Your objective: Copy the data precisely, character for character, and leave out every picture.
**** Stored data
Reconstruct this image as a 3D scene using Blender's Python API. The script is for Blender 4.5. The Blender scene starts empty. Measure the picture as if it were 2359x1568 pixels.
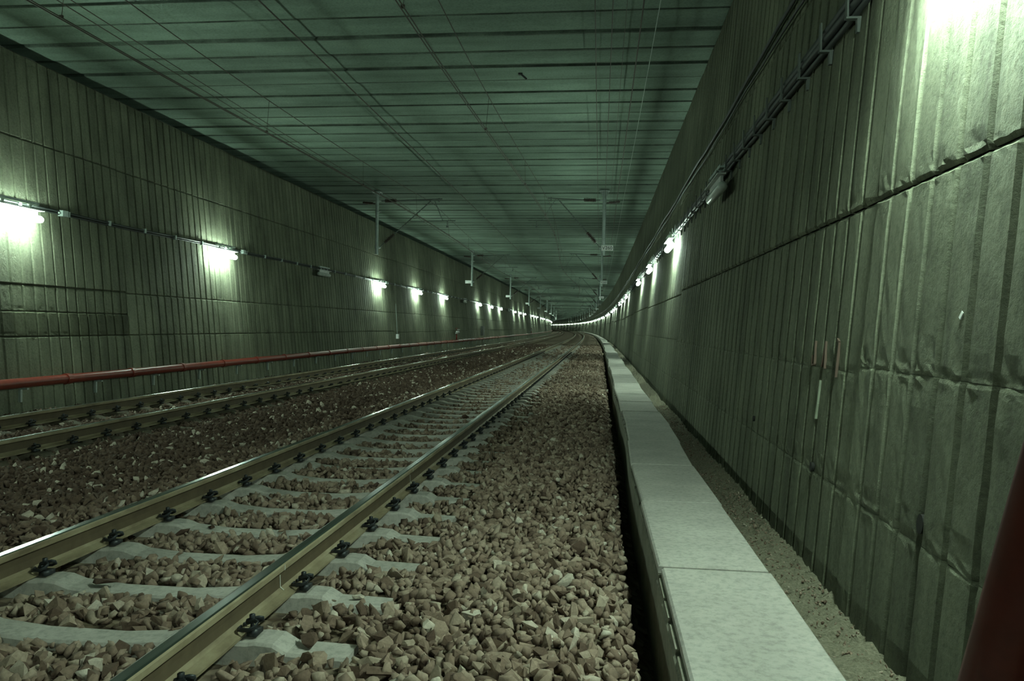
import bpy, bmesh, math, random
import numpy as np
from mathutils import Vector, Matrix

random.seed(7)
rng = np.random.default_rng(7)
S = bpy.context.scene
COL = S.collection
PI = math.pi

# ------------------------------------------------------------------ camera
S_START = -40.0
CAM_H = 1.263                       # camera above the top of the near rails (z = 0)
YAW, PIT, ROL = -0.11223, -0.01766, 0.0165
def cam_axes():
    F = Vector((math.sin(YAW) * math.cos(PIT), math.cos(YAW) * math.cos(PIT), math.sin(PIT)))
    R0 = Vector((math.cos(YAW), -math.sin(YAW), 0))
    U0 = R0.cross(F)
    R = R0 * math.cos(ROL) + U0 * math.sin(ROL)
    U = -R0 * math.sin(ROL) + U0 * math.cos(ROL)
    return R, U, F
CR, CU, CF = cam_axes()
cd = bpy.data.cameras.new('camera')
cd.sensor_width = 36.0
cd.lens = 1792.0 / 2359.0 * 36.0
cd.clip_start = 0.05
cd.clip_end = 2000
cam = bpy.data.objects.new('camera', cd)
COL.objects.link(cam)
m = Matrix((CR, CU, -CF)).transposed().to_4x4()
m.translation = Vector((0, 0, CAM_H))
cam.matrix_world = m
S.camera = cam

# ------------------------------------------------------------------ world, exposure
w = bpy.data.worlds.new('world')
S.world = w
w.use_nodes = True
w.node_tree.nodes['Background'].inputs[0].default_value = (0, 0, 0, 1)
w.node_tree.nodes['Background'].inputs[1].default_value = 0.0
S.view_settings.view_transform = 'Standard'
S.view_settings.look = 'None'
S.view_settings.gamma = 1.0
S.view_settings.use_curve_mapping = False
S.view_settings.exposure = 0.0
LAMP_STRENGTH = 172.0
NEAR_LAMP = 1.3                      # the lamp just above the near right wall burns brighter than the rest
LAMP_COLOR = (0.74, 1.0, 0.80)
cy = S.cycles
cy.use_denoising = True
cy.max_bounces = 4
cy.diffuse_bounces = 2
cy.glossy_bounces = 2
cy.transmission_bounces = 2
cy.caustics_reflective = False
cy.caustics_refractive = False
cy.use_adaptive_sampling = True
cy.adaptive_threshold = 0.035
cy.use_light_tree = True
cy.sample_clamp_indirect = 4.0

# ------------------------------------------------------------------ tunnel alignment
CURVE0, CURV, TRANS = 17.4, 0.000271, 60.0
def center(s):
    d = max(s - CURVE0, 0.0)
    if d < TRANS:
        th = CURV * d * d / (2 * TRANS); x = -CURV * d ** 3 / (6 * TRANS)
    else:
        e = d - TRANS
        th = CURV * TRANS / 2 + CURV * e
        x = -CURV * TRANS * TRANS / 6 - CURV * TRANS / 2 * e - CURV * e * e / 2
    return x, th
def M(s, x, z):
    cx, th = center(s)
    return (cx + x * math.cos(th), s + x * math.sin(th), z)
def xr(z): return 1.4027 + 0.077 * z          # right wall face (leans outwards)
def xl(z): return -(9.8137 + 0.10 * z)        # left wall face
Z_CEIL = 6.19
S_END = 600.0
NEAR_C, FAR_C, HALF = -2.416, -6.90, 0.7525     # track centres, half gauge to rail centre

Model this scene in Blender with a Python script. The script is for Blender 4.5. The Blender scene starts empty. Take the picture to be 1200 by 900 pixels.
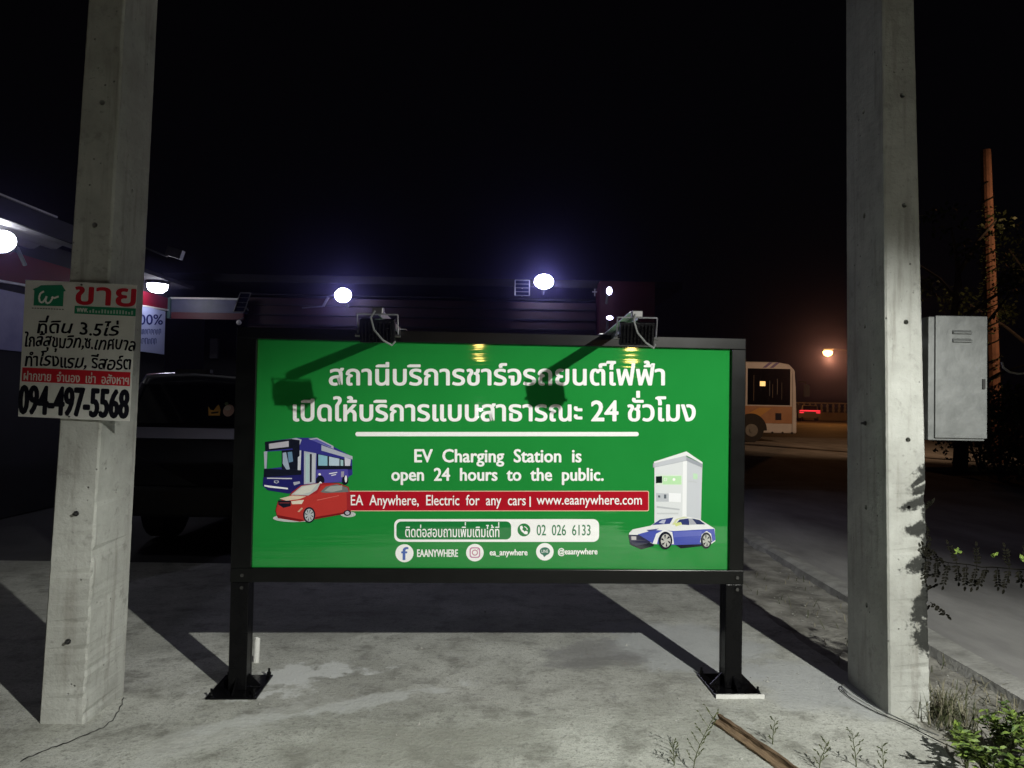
import bpy, bmesh, math, random
from mathutils import Vector, Matrix, Euler
R = math.radians
S = bpy.context.scene
COL = S.collection
random.seed(7)

# ------------------------------------------------------------------ camera
FPX = 867.0
H = 1.45
cam_d = bpy.data.cameras.new('camera'); cam = bpy.data.objects.new('camera', cam_d); COL.objects.link(cam)
cam_d.sensor_width = 36; cam_d.lens = FPX / 1200 * 36
cam_d.clip_start = 0.05; cam_d.clip_end = 2000
PITCH = math.atan(20 / FPX); ROLL = 0.018
CM = (Matrix.Rotation(R(90) + PITCH, 4, 'X') @ Matrix.Rotation(ROLL, 4, 'Z'))
cam.matrix_world = Matrix.Translation((0, 0, H)) @ CM
S.camera = cam
S.view_settings.view_transform = 'Standard'; S.view_settings.look = 'None'
S.view_settings.exposure = 0; S.view_settings.gamma = 1
S.render.engine = 'CYCLES'
S.cycles.use_denoising = True
S.cycles.max_bounces = 6
S.cycles.sample_clamp_indirect = 4
# ------------------------------------------------------------------ night sky
W = bpy.data.worlds.new('World'); S.world = W; W.use_nodes = True
W.node_tree.nodes['Background'].inputs[0].default_value = (0.0009, 0.0008, 0.0011, 1)
W.node_tree.nodes['Background'].inputs[1].default_value = 1.0

# ------------------------------------------------------------------ lamps of the place
def lamp(name, kind, loc, energy, color, radius=.05, aim=None, cone=None, blend=1):
    d = bpy.data.lights.new(name, kind); d.energy = energy; d.color = color
    d.shadow_soft_size = radius
    if cone: d.spot_size = R(cone); d.spot_blend = blend
    o = bpy.data.objects.new(name, d); COL.objects.link(o); o.location = loc
    if aim: o.rotation_euler = (Vector(aim) - Vector(loc)).to_track_quat('-Z', 'Y').to_euler()
    return o
LIGHT = (2.4, -.7, 3.15)
lamp('yard_floodlight', 'SPOT', LIGHT, 1380, (1, 1.0, .93), .035, (1.65, 1.16, .28), 91, .36)
lamp('phone_flash', 'POINT', (.10, .0, H - .10), 5.5, (1, .98, .94), .010)
# warm street lamps along the road behind the photographer and beyond the right edge
lamp('street_light_behind', 'POINT', (1.5, -21.3, 3.45), 75, (1, .62, .16), .17)
lamp('street_light_behind', 'POINT', (6.1, -16, 3.0), 100, (1, .66, .18), .17)
lamp('street_light_road', 'SPOT', (17, 13, 7.5), 3000, (1, .60, .34), .2, (11.3, 27, 2.8), 62, .8)

# ------------------------------------------------------------------ geometry helpers
def ray(px, py):
    return (CM.to_3x3() @ Vector(((px - 600) / FPX, -(py - 450) / FPX, -1)))
def at(px, py, Y):
    d = ray(px, py); k = Y / d.y
    return Vector((d.x * k, Y, H + d.z * k))
def atx(px, py, X):
    d = ray(px, py); k = X / d.x
    return Vector((X, d.y * k, H + d.z * k))
def G(px, py, z=0.0):
    d = ray(px, py); k = (z - H) / d.z
    return Vector((d.x * k, d.y * k, z))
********
Task response:
Reconstruct this image as a 3D scene using Blender's Python API. The script is for Blender 4.5. The Blender scene starts empty. Measure the picture as if it were 2359x1568 pixels.
import bpy, bmesh, math, random
import numpy as np
from mathutils import Vector, Matrix

random.seed(7)
rng = np.random.default_rng(7)
S = bpy.context.scene
COL = S.collection
PI = math.pi

# ------------------------------------------------------------------ camera
S_START = -40.0
CAM_H = 1.263                       # camera above the top of the near rails (z = 0)
YAW, PIT, ROL = -0.11223, -0.01766, 0.0165
def cam_axes():
    F = Vector((math.sin(YAW) * math.cos(PIT), math.cos(YAW) * math.cos(PIT), math.sin(PIT)))
    R0 = Vector((math.cos(YAW), -math.sin(YAW), 0))
    U0 = R0.cross(F)
    R = R0 * math.cos(ROL) + U0 * math.sin(ROL)
    U = -R0 * math.sin(ROL) + U0 * math.cos(ROL)
    return R, U, F
CR, CU, CF = cam_axes()
cd = bpy.data.cameras.new('camera')
cd.sensor_width = 36.0
cd.lens = 1792.0 / 2359.0 * 36.0
cd.clip_start = 0.05
cd.clip_end = 2000
cam = bpy.data.objects.new('camera', cd)
COL.objects.link(cam)
m = Matrix((CR, CU, -CF)).transposed().to_4x4()
m.translation = Vector((0, 0, CAM_H))
cam.matrix_world = m
S.camera = cam

# ------------------------------------------------------------------ world, exposure
w = bpy.data.worlds.new('world')
S.world = w
w.use_nodes = True
w.node_tree.nodes['Background'].inputs[0].default_value = (0, 0, 0, 1)
w.node_tree.nodes['Background'].inputs[1].default_value = 0.0
S.view_settings.view_transform = 'Standard'
S.view_settings.look = 'None'
S.view_settings.gamma = 1.0
S.view_settings.use_curve_mapping = False
S.view_settings.exposure = 0.0
LAMP_STRENGTH = 172.0
NEAR_LAMP = 1.3                      # the lamp just above the near right wall burns brighter than the rest
LAMP_COLOR = (0.74, 1.0, 0.80)
cy = S.cycles
cy.use_denoising = True
cy.max_bounces = 4
cy.diffuse_bounces = 2
cy.glossy_bounces = 2
cy.transmission_bounces = 2
cy.caustics_reflective = False
cy.caustics_refractive = False
cy.use_adaptive_sampling = True
cy.adaptive_threshold = 0.035
cy.use_light_tree = True
cy.sample_clamp_indirect = 4.0

# ------------------------------------------------------------------ tunnel alignment
CURVE0, CURV, TRANS = 17.4, 0.000271, 60.0
def center(s):
    d = max(s - CURVE0, 0.0)
    if d < TRANS:
        th = CURV * d * d / (2 * TRANS); x = -CURV * d ** 3 / (6 * TRANS)
    else:
        e = d - TRANS
        th = CURV * TRANS / 2 + CURV * e
        x = -CURV * TRANS * TRANS / 6 - CURV * TRANS / 2 * e - CURV * e * e / 2
    return x, th
def M(s, x, z):
    cx, th = center(s)
    return (cx + x * math.cos(th), s + x * math.sin(th), z)
def xr(z): return 1.4027 + 0.077 * z          # right wall face (leans outwards)
def xl(z): return -(9.8137 + 0.10 * z)        # left wall face
Z_CEIL = 6.19
S_END = 600.0
NEAR_C, FAR_C, HALF = -2.416, -6.90, 0.7525     # track centres, half gauge to rail centre

Model this scene in Blender with a Python script. The script is for Blender 4.5. The Blender scene starts empty. Take the picture to be 1200 by 900 pixels.
import bpy, bmesh, math, random
from mathutils import Vector, Matrix, Euler
R = math.radians
S = bpy.context.scene
COL = S.collection
random.seed(7)

# ------------------------------------------------------------------ camera
FPX = 867.0
H = 1.45
cam_d = bpy.data.cameras.new('camera'); cam = bpy.data.objects.new('camera', cam_d); COL.objects.link(cam)
cam_d.sensor_width = 36; cam_d.lens = FPX / 1200 * 36
cam_d.clip_start = 0.05; cam_d.clip_end = 2000
PITCH = math.atan(20 / FPX); ROLL = 0.018
CM = (Matrix.Rotation(R(90) + PITCH, 4, 'X') @ Matrix.Rotation(ROLL, 4, 'Z'))
cam.matrix_world = Matrix.Translation((0, 0, H)) @ CM
S.camera = cam
S.view_settings.view_transform = 'Standard'; S.view_settings.look = 'None'
S.view_settings.exposure = 0; S.view_settings.gamma = 1
S.render.engine = 'CYCLES'
S.cycles.use_denoising = True
S.cycles.max_bounces = 6
S.cycles.sample_clamp_indirect = 4
# ------------------------------------------------------------------ night sky
W = bpy.data.worlds.new('World'); S.world = W; W.use_nodes = True
W.node_tree.nodes['Background'].inputs[0].default_value = (0.0009, 0.0008, 0.0011, 1)
W.node_tree.nodes['Background'].inputs[1].default_value = 1.0

# ------------------------------------------------------------------ lamps of the place
def lamp(name, kind, loc, energy, color, radius=.05, aim=None, cone=None, blend=1):
    d = bpy.data.lights.new(name, kind); d.energy = energy; d.color = color
    d.shadow_soft_size = radius
    if cone: d.spot_size = R(cone); d.spot_blend = blend
    o = bpy.data.objects.new(name, d); COL.objects.link(o); o.location = loc
    if aim: o.rotation_euler = (Vector(aim) - Vector(loc)).to_track_quat('-Z', 'Y').to_euler()
    return o
LIGHT = (2.4, -.7, 3.15)
lamp('yard_floodlight', 'SPOT', LIGHT, 1380, (1, 1.0, .93), .035, (1.65, 1.16, .28), 91, .36)
lamp('phone_flash', 'POINT', (.10, .0, H - .10), 5.5, (1, .98, .94), .010)
# warm street lamps along the road behind the photographer and beyond the right edge
lamp('street_light_behind', 'POINT', (1.5, -21.3, 3.45), 75, (1, .62, .16), .17)
lamp('street_light_behind', 'POINT', (6.1, -16, 3.0), 100, (1, .66, .18), .17)
lamp('street_light_road', 'SPOT', (17, 13, 7.5), 3000, (1, .60, .34), .2, (11.3, 27, 2.8), 62, .8)

# ------------------------------------------------------------------ geometry helpers
def ray(px, py):
    return (CM.to_3x3() @ Vector(((px - 600) / FPX, -(py - 450) / FPX, -1)))
def at(px, py, Y):
    d = ray(px, py); k = Y / d.y
    return Vector((d.x * k, Y, H + d.z * k))
def atx(px, py, X):
    d = ray(px, py); k = X / d.x
    return Vector((X, d.y * k, H + d.z * k))
def G(px, py, z=0.0):
    d = ray(px, py); k = (z - H) / d.z
    return Vector((d.x * k, d.y * k, z))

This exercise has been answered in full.